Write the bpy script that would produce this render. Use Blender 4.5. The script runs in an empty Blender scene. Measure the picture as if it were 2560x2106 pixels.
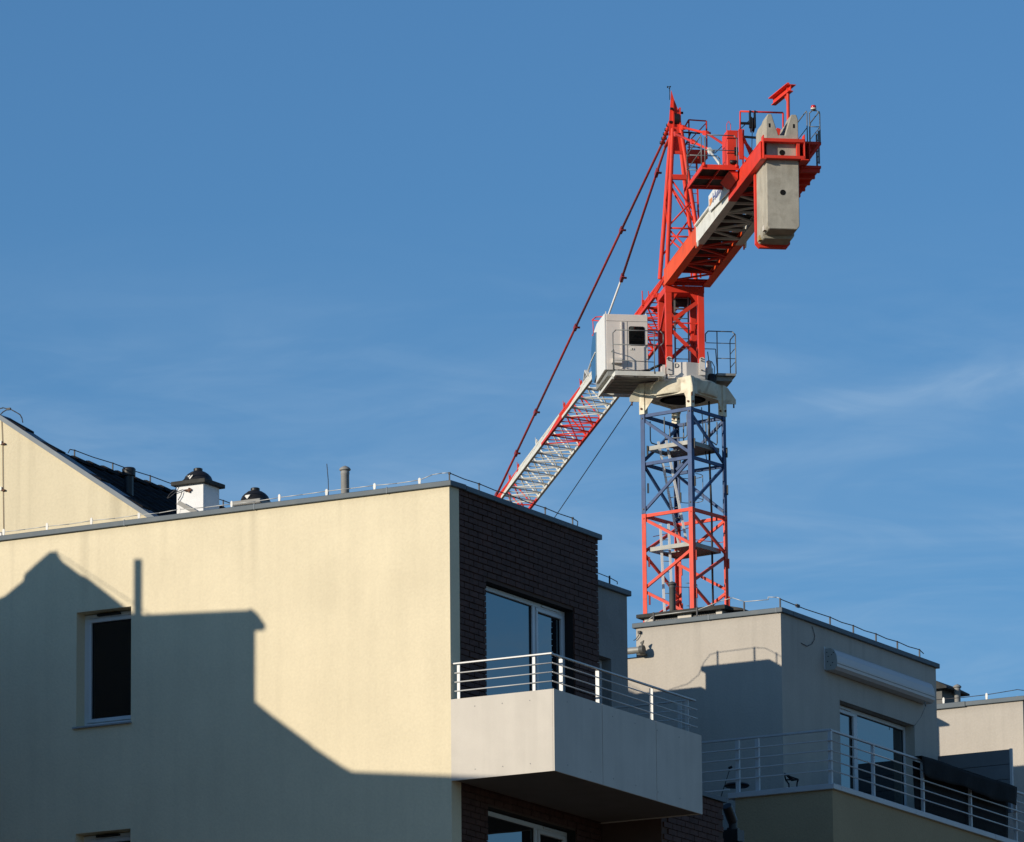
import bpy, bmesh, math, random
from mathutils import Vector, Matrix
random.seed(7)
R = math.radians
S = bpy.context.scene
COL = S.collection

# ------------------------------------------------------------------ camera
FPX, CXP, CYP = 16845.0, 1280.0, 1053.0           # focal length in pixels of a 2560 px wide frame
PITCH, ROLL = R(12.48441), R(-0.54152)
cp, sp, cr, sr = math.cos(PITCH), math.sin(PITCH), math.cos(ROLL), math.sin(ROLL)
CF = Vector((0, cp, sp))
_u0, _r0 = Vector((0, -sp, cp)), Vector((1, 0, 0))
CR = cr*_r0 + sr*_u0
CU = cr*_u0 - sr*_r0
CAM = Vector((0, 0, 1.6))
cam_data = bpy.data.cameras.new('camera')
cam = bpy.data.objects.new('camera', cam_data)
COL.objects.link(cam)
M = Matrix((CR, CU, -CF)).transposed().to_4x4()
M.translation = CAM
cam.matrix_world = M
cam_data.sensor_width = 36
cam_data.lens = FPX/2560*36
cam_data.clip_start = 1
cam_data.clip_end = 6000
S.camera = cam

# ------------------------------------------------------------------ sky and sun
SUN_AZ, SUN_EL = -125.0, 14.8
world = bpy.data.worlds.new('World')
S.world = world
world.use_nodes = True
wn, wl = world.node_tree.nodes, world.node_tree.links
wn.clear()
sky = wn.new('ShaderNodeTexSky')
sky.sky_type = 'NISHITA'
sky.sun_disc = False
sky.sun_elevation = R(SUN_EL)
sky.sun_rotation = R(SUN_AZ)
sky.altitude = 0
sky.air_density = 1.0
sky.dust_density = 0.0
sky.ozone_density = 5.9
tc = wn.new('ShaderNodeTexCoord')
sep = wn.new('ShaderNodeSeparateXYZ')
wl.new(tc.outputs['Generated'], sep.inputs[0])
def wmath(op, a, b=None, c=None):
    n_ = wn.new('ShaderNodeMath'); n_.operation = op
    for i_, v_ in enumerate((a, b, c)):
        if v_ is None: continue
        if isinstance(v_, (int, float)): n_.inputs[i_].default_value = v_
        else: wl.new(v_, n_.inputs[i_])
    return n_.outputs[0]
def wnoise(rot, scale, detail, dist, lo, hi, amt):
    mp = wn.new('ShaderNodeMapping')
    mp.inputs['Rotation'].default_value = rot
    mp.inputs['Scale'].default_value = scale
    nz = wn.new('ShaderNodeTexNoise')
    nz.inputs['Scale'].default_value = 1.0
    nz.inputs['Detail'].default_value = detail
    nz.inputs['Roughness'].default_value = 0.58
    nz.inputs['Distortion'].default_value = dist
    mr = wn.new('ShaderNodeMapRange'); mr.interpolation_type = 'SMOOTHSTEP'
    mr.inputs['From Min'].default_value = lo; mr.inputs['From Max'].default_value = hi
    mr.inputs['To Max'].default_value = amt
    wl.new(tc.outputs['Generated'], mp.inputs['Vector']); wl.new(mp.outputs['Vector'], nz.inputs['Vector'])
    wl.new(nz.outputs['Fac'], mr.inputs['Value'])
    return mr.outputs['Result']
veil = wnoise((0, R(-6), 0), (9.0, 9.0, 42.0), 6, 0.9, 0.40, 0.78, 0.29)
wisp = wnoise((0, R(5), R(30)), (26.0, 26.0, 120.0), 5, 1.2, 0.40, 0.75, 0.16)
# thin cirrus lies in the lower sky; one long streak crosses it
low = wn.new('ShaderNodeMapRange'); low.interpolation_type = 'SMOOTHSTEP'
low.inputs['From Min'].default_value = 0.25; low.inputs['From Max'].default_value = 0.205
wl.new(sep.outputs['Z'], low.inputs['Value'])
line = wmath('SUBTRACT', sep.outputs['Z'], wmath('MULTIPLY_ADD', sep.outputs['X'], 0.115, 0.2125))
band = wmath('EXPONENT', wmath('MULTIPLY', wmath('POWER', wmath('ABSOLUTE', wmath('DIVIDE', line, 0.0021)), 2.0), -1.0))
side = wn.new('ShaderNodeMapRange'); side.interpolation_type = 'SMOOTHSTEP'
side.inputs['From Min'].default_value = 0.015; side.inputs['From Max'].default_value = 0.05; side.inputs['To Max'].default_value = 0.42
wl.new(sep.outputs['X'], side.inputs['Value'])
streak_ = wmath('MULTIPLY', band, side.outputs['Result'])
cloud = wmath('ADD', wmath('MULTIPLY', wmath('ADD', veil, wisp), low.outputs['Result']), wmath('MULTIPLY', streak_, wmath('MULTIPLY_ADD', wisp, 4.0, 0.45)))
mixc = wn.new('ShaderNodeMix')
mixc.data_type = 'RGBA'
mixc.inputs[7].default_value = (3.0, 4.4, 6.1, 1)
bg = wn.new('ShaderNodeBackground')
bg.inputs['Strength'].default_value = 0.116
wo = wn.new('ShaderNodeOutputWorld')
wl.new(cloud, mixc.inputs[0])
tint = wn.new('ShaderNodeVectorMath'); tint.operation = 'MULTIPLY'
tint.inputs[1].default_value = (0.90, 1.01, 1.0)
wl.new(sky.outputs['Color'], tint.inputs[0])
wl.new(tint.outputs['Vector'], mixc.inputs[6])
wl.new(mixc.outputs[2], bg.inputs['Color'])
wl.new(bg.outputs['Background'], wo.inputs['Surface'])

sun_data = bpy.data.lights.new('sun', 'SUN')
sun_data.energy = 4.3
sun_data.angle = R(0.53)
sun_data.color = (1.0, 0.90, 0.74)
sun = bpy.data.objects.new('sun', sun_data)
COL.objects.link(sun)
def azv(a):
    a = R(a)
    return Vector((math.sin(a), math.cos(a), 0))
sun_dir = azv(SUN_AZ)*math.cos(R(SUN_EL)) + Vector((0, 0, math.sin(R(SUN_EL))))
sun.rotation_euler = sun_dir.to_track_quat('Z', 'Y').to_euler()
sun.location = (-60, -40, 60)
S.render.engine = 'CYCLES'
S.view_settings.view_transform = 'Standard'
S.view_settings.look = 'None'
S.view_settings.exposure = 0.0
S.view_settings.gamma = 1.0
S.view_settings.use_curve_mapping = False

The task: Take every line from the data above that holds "pixels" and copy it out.

Exercise answer:
Write the bpy script that would produce this render. Use Blender 4.5. The script runs in an empty Blender scene. Measure the picture as if it were 2560x2106 pixels.
FPX, CXP, CYP = 16845.0, 1280.0, 1053.0           # focal length in pixels of a 2560 px wide frame